A Corte Suprema consolidou o entendimento de que os direitos fundamentais não ocorrem somente no âmbito das relações entre o cidadão e o Estado (RE 201.819-8/RJ). Trata-se da teoria chamada de “eficácia horizontal dos direitos fundamentais” ou “eficácia dos direitos fundamentais nas relações privadas”.

Nesse sentido, o STJ assentou que os direitos fundamentais se aplicam nas relações condominiais (REsp 1.365.279/SP):

Por se tratar de punição imputada por conduta contrária ao direito, na esteira da visão civil-constitucional do sistema, deve-se reconhecer a aplicação imediata dos princípios que protegem a pessoa humana nas relações entre particulares, a reconhecida eficácia horizontal dos direitos fundamentais que, também, deve incidir nas relações condominiais, para assegurar, na medida do possível, a ampla defesa e o contraditório. Com efeito, buscando concretizar a dignidade da pessoa humana nas relações privadas, a Constituição Federal, como vértice axiológico de todo o ordenamento, irradiou a incidência dos direitos fundamentais também nas relações particulares, emprestando máximo efeito aos valores constitucionais. Precedentes do STF.

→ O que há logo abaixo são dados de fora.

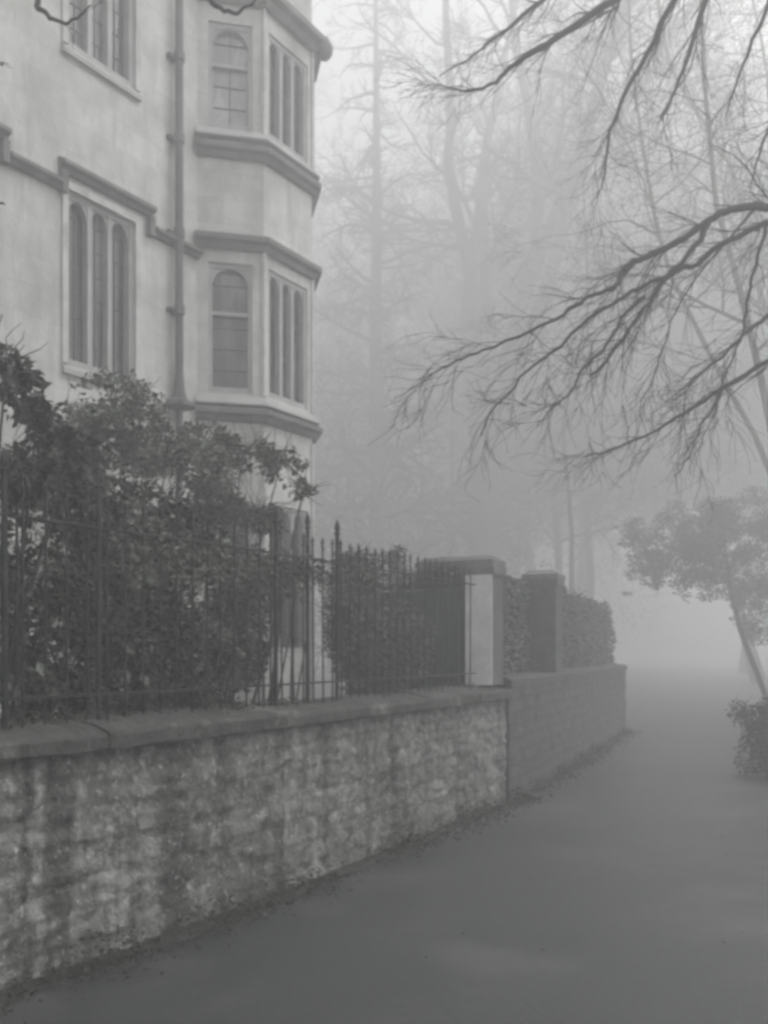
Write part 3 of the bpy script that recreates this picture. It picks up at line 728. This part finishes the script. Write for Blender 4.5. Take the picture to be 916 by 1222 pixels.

Aliás, é igualmente pacífica a jurisprudência do Tribunal de Justiça de São Paulo, cita-se, para ilustrar, o acórdão dos autos da Apelação Cível nº 1003056-44.2017.8.26.0320, de 01/04/2020:

Violação da ampla defesa e contraditório devidamente caracterizada nos autos. Irrelevância da apreciação de impugnação da multa aplicada pelo Conselho Consultivo, haja vista a necessária preservação do contraditório prévio, a anteceder à própria aplicação da sanção, em ordem a oportunizar-se ao condômino apontado como infrator influir na formação do convencimento do representante legal do condomínio.

Observa-se que o artigo 5º, inciso LV, da Constituição Federal, assegura “aos litigantes, em processo judicial ou administrativo, e aos acusados em geral […] o contraditório e ampla defesa, com os meios e recursos a ela inerentes”. Logo, conforme a teoria da eficácia dos direitos fundamentais nas relações privadas, o referido dispositivo constitucional se aplica nas relações entre condomínio e respectivos condôminos.